Change rules on Spacs and dual-class shares to attract more IPOs, advises review of UK market

London seeks to close gap with other IPO venues

The UK should relax rules around special purpose acquisition companies (Spacs), free-float requirements and dual-class shares to encourage more IPOs in London, according to a state-commissioned review.

The document sets out a series of recommendations to ease ‘burdensome’ listing rules and make the UK a more attractive place to go public, especially for ‘new economy’ companies in the tech and life sciences sectors. 

‘Looking at our relative performance and the range of feedback we have had, it is clear the current listing regime is in need of reform,’ says Jonathan Hill, who chaired the review, in a report on its findings.

The government commissioned the report last year amid worries over the competitiveness of the UK market compared with listing venues in the US, Asia and continental Europe. 

Last year, the London Stock Exchange (LSE) recorded 30 IPOs, a little over 2 percent of the global total, according to data from EY. Critics have pointed to the tough standards on the LSE’s premium segment as one of the reasons companies may head elsewhere.

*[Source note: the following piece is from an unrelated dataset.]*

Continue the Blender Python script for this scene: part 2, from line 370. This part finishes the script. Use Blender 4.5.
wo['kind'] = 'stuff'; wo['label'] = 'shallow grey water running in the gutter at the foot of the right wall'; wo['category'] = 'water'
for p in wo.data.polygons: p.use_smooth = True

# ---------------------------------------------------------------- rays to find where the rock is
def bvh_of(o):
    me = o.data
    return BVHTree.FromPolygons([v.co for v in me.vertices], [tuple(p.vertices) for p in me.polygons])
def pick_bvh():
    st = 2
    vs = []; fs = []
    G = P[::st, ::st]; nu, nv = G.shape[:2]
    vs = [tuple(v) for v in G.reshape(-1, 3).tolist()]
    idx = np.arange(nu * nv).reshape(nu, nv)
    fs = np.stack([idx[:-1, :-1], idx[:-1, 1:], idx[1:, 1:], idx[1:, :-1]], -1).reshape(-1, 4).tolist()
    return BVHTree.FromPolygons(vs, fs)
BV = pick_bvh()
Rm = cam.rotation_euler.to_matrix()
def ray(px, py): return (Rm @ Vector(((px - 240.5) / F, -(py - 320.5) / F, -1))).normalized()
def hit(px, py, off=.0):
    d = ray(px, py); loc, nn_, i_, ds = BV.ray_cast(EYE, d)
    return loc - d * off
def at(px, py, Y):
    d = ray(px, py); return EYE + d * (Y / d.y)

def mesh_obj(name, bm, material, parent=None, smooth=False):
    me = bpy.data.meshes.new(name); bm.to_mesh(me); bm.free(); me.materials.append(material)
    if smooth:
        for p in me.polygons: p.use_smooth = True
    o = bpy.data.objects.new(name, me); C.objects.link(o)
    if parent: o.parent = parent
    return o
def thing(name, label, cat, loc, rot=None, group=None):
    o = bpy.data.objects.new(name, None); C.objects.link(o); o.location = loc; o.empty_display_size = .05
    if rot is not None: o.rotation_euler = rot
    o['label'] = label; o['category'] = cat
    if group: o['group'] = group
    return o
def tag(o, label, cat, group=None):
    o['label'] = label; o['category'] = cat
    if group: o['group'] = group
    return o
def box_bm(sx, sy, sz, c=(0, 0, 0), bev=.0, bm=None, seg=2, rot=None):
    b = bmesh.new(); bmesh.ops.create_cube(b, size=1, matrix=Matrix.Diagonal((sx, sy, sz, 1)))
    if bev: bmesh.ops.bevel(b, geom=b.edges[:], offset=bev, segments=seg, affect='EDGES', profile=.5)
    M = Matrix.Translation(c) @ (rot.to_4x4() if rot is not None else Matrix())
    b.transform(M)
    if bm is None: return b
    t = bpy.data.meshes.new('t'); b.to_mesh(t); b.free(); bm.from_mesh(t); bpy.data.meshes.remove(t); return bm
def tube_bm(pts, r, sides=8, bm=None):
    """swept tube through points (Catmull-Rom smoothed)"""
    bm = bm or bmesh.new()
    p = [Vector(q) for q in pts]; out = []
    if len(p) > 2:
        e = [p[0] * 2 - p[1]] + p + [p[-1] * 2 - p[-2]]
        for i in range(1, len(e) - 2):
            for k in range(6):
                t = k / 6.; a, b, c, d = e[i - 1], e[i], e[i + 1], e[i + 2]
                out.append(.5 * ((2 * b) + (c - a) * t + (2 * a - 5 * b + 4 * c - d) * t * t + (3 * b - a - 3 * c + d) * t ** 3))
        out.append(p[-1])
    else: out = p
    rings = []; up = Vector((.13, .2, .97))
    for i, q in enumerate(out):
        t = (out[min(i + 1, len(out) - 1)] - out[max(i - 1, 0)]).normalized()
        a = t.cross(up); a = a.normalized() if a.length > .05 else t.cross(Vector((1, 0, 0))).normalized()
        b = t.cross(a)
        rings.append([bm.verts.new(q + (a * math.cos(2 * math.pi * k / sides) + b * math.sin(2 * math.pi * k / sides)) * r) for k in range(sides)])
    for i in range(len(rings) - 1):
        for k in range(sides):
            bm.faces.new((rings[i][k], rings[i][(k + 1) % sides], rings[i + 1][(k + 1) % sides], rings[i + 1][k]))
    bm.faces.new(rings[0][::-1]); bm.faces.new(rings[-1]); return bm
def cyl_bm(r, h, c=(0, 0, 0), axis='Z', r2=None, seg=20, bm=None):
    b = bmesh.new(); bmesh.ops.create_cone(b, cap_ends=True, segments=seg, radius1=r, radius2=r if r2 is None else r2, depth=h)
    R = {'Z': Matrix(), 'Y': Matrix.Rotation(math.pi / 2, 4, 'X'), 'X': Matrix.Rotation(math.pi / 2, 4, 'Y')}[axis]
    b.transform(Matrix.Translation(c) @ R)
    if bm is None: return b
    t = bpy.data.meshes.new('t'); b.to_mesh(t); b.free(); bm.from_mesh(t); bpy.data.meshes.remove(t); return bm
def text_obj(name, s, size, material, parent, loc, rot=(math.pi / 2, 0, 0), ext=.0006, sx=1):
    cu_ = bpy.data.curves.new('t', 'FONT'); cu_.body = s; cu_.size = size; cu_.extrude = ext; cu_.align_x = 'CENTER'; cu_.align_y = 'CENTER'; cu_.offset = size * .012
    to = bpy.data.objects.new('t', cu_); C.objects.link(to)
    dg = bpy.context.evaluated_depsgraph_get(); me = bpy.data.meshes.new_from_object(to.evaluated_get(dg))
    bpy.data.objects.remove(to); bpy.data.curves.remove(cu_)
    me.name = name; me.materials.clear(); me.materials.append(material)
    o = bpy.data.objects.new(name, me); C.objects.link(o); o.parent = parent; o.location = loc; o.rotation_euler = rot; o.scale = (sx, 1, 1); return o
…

London, along with the rest of Europe, has also missed out on the boom in Spac listings, which raise money then search for an acquisition target. In 2020, 248 Spac vehicles listed in the US, compared with just three in Europe. 

In a blow to London, Amsterdam is being talked about as a potential hub for further Spac IPOs in Europe, given the Dutch city’s expertise in launching blank-cheque companies and flexible listing regime. 

Despite these issues, London has enjoyed a positive start to 2021 with the major IPOs of card retailer Moonpig and boots manufacturer Dr Martens. Earlier this week, online reviews platform Trustpilot also announced it was considering a London listing.

The Hill Review recommends that the LSE allow dual-class share structures on the exchange’s premium segment, while bringing in safeguards to maintain governance standards. For example, dual-class shares would be allowed only for five years and the maximum voting ratio would be capped at 20:1. 

The review further calls for free-float requirements to be lowered from 25 percent to 15 percent. Companies should also have more ways to show they are providing sufficient liquidity.

Turning to Spacs, the report says UK listing rules should be updated because currently they may require the suspension of trading when an acquisition is announced – a key issue as investors worry they will be locked in to investments. In addition, investors in Spacs would be handed ‘additional protections’ including a shareholder vote and redemption rights when the de-Spac process takes place.

‘The Spac proposals, if adopted, would go a long way toward leveling the playing field between London and other European markets that are currently leading the race to be the venue of choice for these vehicles,’ says Jason Manketo, partner at Linklaters, in a statement.

Hill says the changes are not a radical rethink of how companies go public but rather an attempt to close a gap that has opened up between London and other markets. ‘None of our recommendations go beyond what can already be found in competing financial centers in the US, Asia or, indeed, Europe,’ he writes.

The review lists a number of other recommendations that could impact the IR profession. These include rebranding the LSE’s standard listing segment, conducting a fundamental review of the UK’s prospectus regime and exploring ways retail investors can be more involved in corporate actions.